§ WHAT IS BEING ASKED
Exactly as written, please set down all of the entries again, with no pictures.

========================================================================

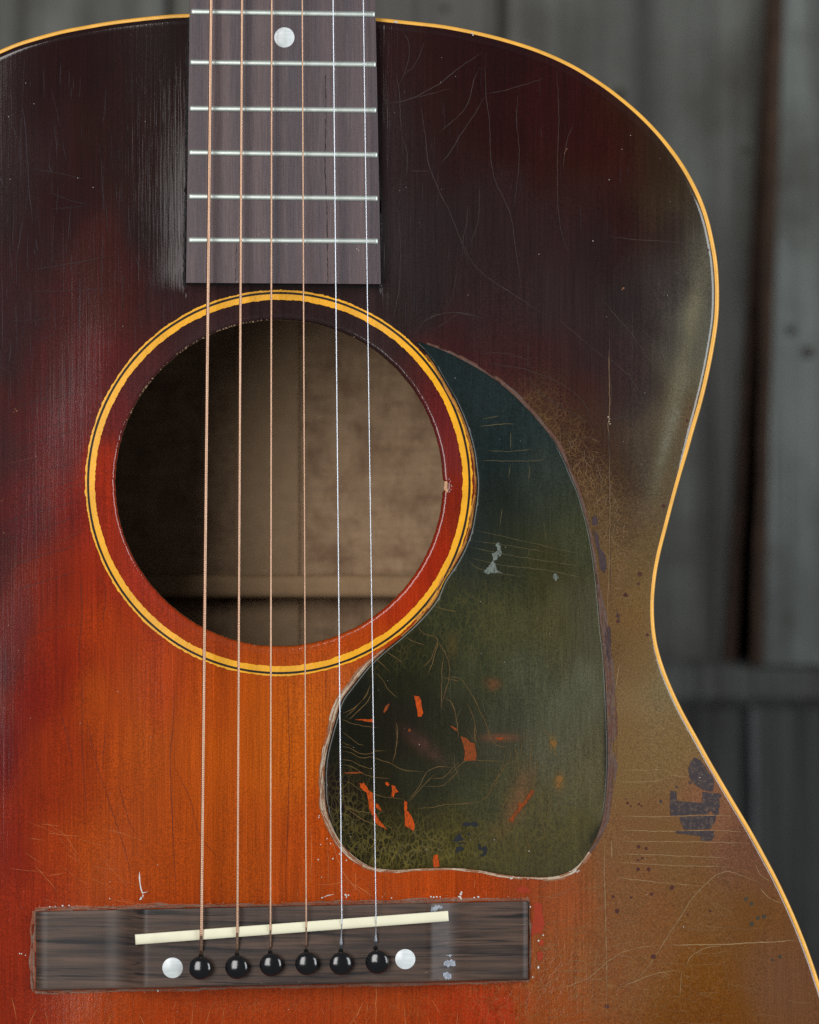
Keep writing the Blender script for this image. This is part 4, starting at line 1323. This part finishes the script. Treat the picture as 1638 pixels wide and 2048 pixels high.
m_fret = NT('nickel_silver')
c = m_fret.co()
m_fret.set(Base_Color=m_fret.mix(m_fret.noise(m_fret.co(U / 14, U / 6, U / 3), 1, 3, .7), L3(186, 200, 194), L3(232, 236, 228)), Metallic=.8,
           Roughness=m_fret.math('ADD', m_fret.math('MULTIPLY', m_fret.noise(c, U / 20, 3, .6), .15), .42))
fr = [((381.5, 23.3), (750, 28.8)), ((379.5, 124.5), (752, 129)), ((378.5, 217), (753, 220.5)), ((377.5, 305), (755, 310)), ((377, 393), (755.5, 397)), ((376.5, 480), (756, 482.5)),
      ((384, -84), (747, -78)), ((385.5, -199), (745, -193)), ((387, -321), (743, -315)), ((389, -450), (741, -445)), ((391, -587), (739, -582)), ((393, -732), (737, -727))]
for (a, b) in fr:
    a = np.array(a); b = np.array(b); n = 30
    V, F = [], []
    d = (b - a) / np.linalg.norm(b - a); nn = np.array([-d[1], d[0]])
    L = np.linalg.norm(b - a)
    st = [0, .6, 2.0, 4.5, 8] + list(np.linspace(16, L - 16, n)) + [L - 8, L - 4.5, L - 2.0, L - .6, L]
    for s in st:
        e = min(s, L - s)
        kx = math.sqrt(max(0, 1 - (1 - min(e / 5.0, 1)) ** 2)) * .9 + .1
        wd = 5.6 * (1.0 + .14 * math.exp(-e / 8))
        for q in range(9):
            an = math.pi * q / 8
            p = a + d * s + nn * math.cos(an) * wd * (.6 + .4 * kx)
            V.append((p[0], p[1], float(cam_h(p[0], p[1])) - .3 + math.sin(an) ** .8 * 5.2 * kx))
    for q in range(len(st) - 1):
        for w in range(8):
            F.append((q * 9 + w, q * 9 + w + 1, (q + 1) * 9 + w + 1, (q + 1) * 9 + w))
    F.append(list(range(9))[::-1]); F.append([(len(st) - 1) * 9 + w for w in range(9)])
    Va = np.array(V)
    link('fret', mesh_np('fret', W(Va[:, 0], Va[:, 1], Va[:, 2]), F), m_fret.m, fret_b)
m_pearl = NT('pearl_inlay')
c = m_pearl.co()
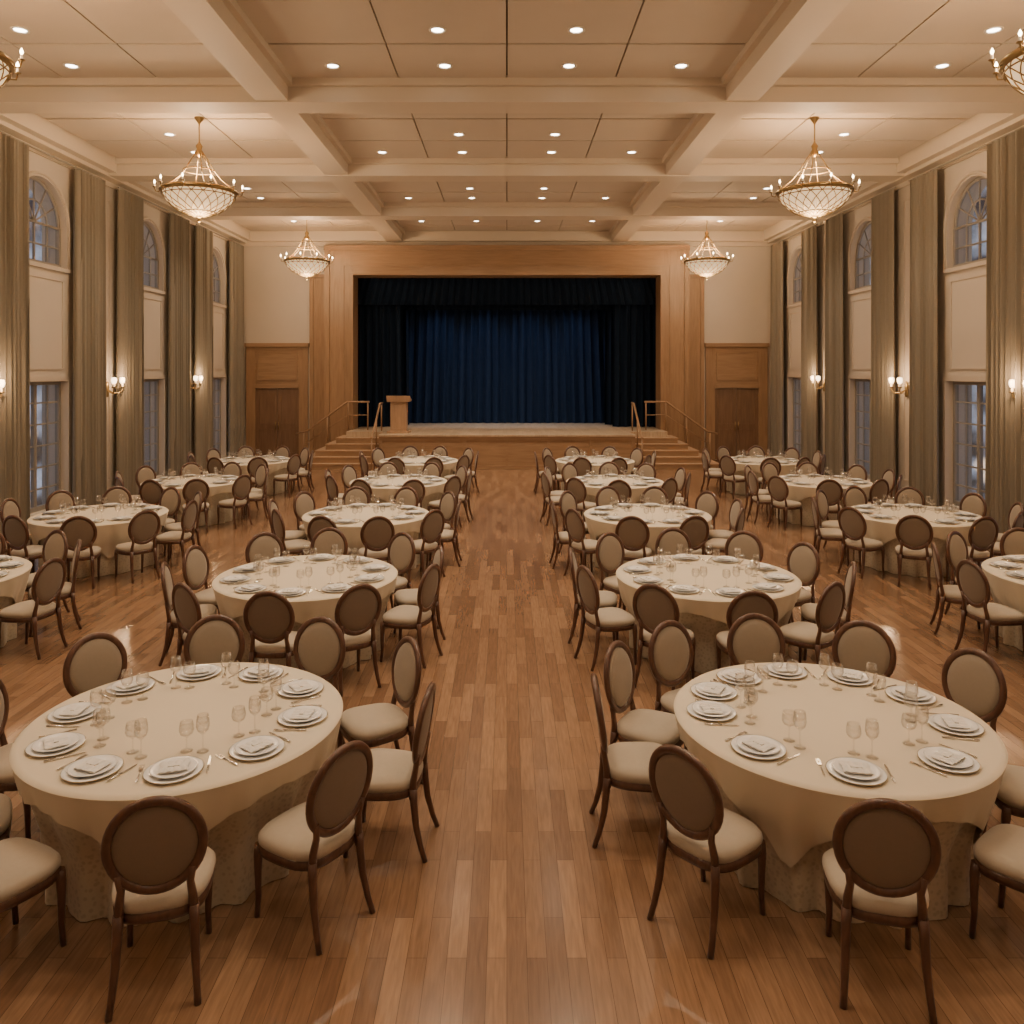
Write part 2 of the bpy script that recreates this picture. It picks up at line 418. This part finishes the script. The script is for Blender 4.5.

========================================================================

§ TASK SOLUTION
Keep writing the Blender script for this image. This is part 4, starting at line 1323. This part finishes the script. Treat the picture as 1638 pixels wide and 2048 pixels high.
m_fret = NT('nickel_silver')
c = m_fret.co()
m_fret.set(Base_Color=m_fret.mix(m_fret.noise(m_fret.co(U / 14, U / 6, U / 3), 1, 3, .7), L3(186, 200, 194), L3(232, 236, 228)), Metallic=.8,
           Roughness=m_fret.math('ADD', m_fret.math('MULTIPLY', m_fret.noise(c, U / 20, 3, .6), .15), .42))
fr = [((381.5, 23.3), (750, 28.8)), ((379.5, 124.5), (752, 129)), ((378.5, 217), (753, 220.5)), ((377.5, 305), (755, 310)), ((377, 393), (755.5, 397)), ((376.5, 480), (756, 482.5)),
      ((384, -84), (747, -78)), ((385.5, -199), (745, -193)), ((387, -321), (743, -315)), ((389, -450), (741, -445)), ((391, -587), (739, -582)), ((393, -732), (737, -727))]
for (a, b) in fr:
    a = np.array(a); b = np.array(b); n = 30
    V, F = [], []
    d = (b - a) / np.linalg.norm(b - a); nn = np.array([-d[1], d[0]])
    L = np.linalg.norm(b - a)
    st = [0, .6, 2.0, 4.5, 8] + list(np.linspace(16, L - 16, n)) + [L - 8, L - 4.5, L - 2.0, L - .6, L]
    for s in st:
        e = min(s, L - s)
        kx = math.sqrt(max(0, 1 - (1 - min(e / 5.0, 1)) ** 2)) * .9 + .1
        wd = 5.6 * (1.0 + .14 * math.exp(-e / 8))
        for q in range(9):
            an = math.pi * q / 8
            p = a + d * s + nn * math.cos(an) * wd * (.6 + .4 * kx)
            V.append((p[0], p[1], float(cam_h(p[0], p[1])) - .3 + math.sin(an) ** .8 * 5.2 * kx))
    for q in range(len(st) - 1):
        for w in range(8):
            F.append((q * 9 + w, q * 9 + w + 1, (q + 1) * 9 + w + 1, (q + 1) * 9 + w))
    F.append(list(range(9))[::-1]); F.append([(len(st) - 1) * 9 + w for w in range(9)])
    Va = np.array(V)
    link('fret', mesh_np('fret', W(Va[:, 0], Va[:, 1], Va[:, 2]), F), m_fret.m, fret_b)
m_pearl = NT('pearl_inlay')
c = m_pearl.co()
Write part 2 of the bpy script that recreates this picture. It picks up at line 418. This part finishes the script. The script is for Blender 4.5.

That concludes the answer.